Meeting in Atlanta on 11-15 December, States Parties to the UN Convention against Corruption made some advances but more remains to be done

Following Friday’s late-night conclusion of the 10th Conference of States Parties to the UN Convention against Corruption (UNCAC CoSP10) in Atlanta, Transparency International welcomes new anti-corruption commitments agreed by the governments. However, the overall conference outcomes fall short of what participating civil society organisations and some State Parties had set out to achieve.

See the UNCAC CoSP10 Atlanta Civil Society Declaration

Geopolitical conflicts seemingly contributed to the watering down of many resolutions. Still, advances on some key issues not addressed in the past, including whistleblower protection, gender, and public procurement, were finally addressed through stand-alone resolutions. The conference included a full programme of special events and opportunities for plenary statements that highlighted current challenges in the implementation of the convention and aspirations for change.

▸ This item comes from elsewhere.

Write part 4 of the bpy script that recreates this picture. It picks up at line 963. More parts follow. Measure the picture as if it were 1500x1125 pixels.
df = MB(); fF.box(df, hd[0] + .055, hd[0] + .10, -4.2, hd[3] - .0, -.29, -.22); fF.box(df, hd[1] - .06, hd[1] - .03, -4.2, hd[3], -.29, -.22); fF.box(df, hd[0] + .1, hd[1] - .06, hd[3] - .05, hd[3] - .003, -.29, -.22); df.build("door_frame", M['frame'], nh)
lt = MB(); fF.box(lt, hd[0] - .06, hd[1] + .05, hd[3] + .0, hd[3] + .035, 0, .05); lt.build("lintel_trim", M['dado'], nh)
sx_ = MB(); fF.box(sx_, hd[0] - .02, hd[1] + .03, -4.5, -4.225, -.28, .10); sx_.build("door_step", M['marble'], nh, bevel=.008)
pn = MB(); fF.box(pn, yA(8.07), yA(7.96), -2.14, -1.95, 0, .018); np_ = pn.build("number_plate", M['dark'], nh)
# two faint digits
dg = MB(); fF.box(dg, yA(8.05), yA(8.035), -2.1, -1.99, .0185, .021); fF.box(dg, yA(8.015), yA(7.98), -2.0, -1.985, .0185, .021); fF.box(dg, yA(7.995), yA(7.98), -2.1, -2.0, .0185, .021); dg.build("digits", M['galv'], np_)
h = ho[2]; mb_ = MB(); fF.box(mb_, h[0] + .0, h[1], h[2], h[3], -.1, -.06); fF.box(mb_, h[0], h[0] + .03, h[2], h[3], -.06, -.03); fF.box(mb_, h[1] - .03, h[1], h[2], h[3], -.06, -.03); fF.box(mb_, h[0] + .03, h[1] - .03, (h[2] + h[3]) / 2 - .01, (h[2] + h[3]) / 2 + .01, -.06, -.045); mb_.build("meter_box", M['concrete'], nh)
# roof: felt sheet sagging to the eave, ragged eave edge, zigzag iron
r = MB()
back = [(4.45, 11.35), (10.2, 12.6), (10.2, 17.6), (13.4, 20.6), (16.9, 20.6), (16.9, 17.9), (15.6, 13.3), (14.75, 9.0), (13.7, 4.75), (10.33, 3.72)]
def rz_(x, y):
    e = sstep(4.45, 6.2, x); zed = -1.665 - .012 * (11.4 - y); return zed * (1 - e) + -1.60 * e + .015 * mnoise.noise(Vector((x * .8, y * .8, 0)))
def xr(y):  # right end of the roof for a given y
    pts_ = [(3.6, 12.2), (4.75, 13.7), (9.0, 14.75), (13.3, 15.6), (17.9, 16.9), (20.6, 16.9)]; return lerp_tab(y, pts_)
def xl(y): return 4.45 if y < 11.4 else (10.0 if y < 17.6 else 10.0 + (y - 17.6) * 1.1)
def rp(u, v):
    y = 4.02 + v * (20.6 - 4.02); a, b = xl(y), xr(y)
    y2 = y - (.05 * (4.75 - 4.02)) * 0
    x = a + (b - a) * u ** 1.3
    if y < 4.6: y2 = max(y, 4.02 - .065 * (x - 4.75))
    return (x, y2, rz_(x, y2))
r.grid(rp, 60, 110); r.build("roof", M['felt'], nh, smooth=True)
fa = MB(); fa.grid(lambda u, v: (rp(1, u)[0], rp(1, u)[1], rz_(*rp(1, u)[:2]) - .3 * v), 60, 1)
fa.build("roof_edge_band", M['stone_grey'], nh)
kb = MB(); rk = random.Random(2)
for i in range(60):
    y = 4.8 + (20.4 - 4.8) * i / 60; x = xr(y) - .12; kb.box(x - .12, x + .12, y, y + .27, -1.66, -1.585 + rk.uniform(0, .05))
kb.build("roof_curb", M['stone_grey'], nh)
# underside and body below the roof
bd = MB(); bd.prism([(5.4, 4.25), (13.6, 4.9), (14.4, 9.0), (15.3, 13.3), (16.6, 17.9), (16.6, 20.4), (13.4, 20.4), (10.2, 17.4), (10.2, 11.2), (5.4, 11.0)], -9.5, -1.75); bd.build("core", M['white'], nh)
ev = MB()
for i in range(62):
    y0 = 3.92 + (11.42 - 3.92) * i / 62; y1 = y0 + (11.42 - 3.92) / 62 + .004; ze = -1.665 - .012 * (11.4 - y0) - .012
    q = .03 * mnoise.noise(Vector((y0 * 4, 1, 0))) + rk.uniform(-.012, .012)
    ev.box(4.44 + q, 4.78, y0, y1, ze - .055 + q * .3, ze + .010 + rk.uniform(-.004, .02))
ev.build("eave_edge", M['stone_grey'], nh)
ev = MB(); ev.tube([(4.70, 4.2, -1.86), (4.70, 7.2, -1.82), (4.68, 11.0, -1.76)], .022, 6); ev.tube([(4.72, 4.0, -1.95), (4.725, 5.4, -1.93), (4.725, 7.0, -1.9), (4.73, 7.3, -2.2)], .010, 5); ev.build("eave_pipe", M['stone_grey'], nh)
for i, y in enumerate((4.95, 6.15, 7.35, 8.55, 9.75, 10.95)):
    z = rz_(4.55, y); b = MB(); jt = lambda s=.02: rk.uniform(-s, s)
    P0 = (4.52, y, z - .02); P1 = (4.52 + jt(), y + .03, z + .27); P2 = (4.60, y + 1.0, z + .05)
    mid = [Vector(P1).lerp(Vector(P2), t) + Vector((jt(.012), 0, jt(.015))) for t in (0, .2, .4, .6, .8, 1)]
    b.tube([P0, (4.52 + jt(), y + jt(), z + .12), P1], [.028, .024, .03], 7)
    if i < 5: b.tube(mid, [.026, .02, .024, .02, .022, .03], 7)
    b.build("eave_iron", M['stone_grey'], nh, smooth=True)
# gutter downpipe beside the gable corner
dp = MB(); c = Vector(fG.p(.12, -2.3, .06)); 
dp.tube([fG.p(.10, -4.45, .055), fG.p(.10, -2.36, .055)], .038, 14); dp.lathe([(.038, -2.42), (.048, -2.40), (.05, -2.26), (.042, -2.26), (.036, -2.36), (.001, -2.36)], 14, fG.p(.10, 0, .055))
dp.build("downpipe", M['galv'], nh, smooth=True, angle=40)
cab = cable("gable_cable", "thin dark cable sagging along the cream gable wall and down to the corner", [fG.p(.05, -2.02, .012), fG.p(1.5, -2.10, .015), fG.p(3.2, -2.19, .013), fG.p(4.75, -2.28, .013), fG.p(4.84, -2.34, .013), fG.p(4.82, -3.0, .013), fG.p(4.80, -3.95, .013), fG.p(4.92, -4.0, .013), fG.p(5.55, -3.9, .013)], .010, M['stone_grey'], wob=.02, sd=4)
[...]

In a welcome step for the defence of civic space, States Parties voted to override objections against the participation of three civil society organisations, including Transparency International Armenia. Overall, the conference hosted a record number of representatives from non-governmental organisations and served to foster constructive dialogue and collaboration between government and civil society delegates. The United States as host also provided opportunities for pre-conference consultations with civil society and other stakeholders. Additionally, the United Kingdom delivered a statement on behalf of 56 countries committing to increased transparency and inclusion of civil society in the ongoing second cycle of the UNCAC review process.

Transparency International welcomes the adoption of a resolution tabled by Nigeria to enhance the use of beneficial ownership information to strengthen asset recovery, following tough negotiations. It builds on a previous resolution, adopted at CoSP 9, and includes several new elements, such as a call on States Parties to consider maintaining historical records and to ensure that beneficial ownership information is searchable by domestic authorities. Unfortunately, it fails to adequately address the critical issue of access by foreign competent authorities and by civil society.

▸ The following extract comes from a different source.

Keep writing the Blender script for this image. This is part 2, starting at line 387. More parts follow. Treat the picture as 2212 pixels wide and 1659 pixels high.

States Parties also made encouraging progress in addressing – for the first time ever through dedicated resolutions – whistleblower protection, gender, public procurement, and the links between corruption and organised crime. While resolutions are not binding, they still hold significance by helping to advance the global anti-corruption debate, fostering consensus on key issues and, in some cases, establishing a framework for follow-up work.

However, States Parties fell short in advancing global commitments on other crucial issues, in particular enhancing the transparency and oversight of political financing. Ahead of the biggest election year in history, globally, State Parties missed an important chance to address the corrosive impact of illicit money in politics. The Atlanta Declaration on accountability, sponsored by the United States government, was the perfect opportunity to do so but, despite support from several countries, the sponsor and other negotiating states did not prioritise the issue.

Similarly, the call by Transparency International and other civil society organisations to adopt a victim-centred approach to anti-corruption and to guarantee victim participation and reparation in corruption proceedings was not sufficiently reflected in the resolutions – even though there was extensive attention to the topic during special events and plenaries.

Notes to editors

Transparency International arranged two digital billboards outside the CoSP10 venue for the duration of the conference. One billboard urged country delegates to pick up the pace in the fight against corruption, while the other called out secretive CoSP talks and the resistance to transparency measures.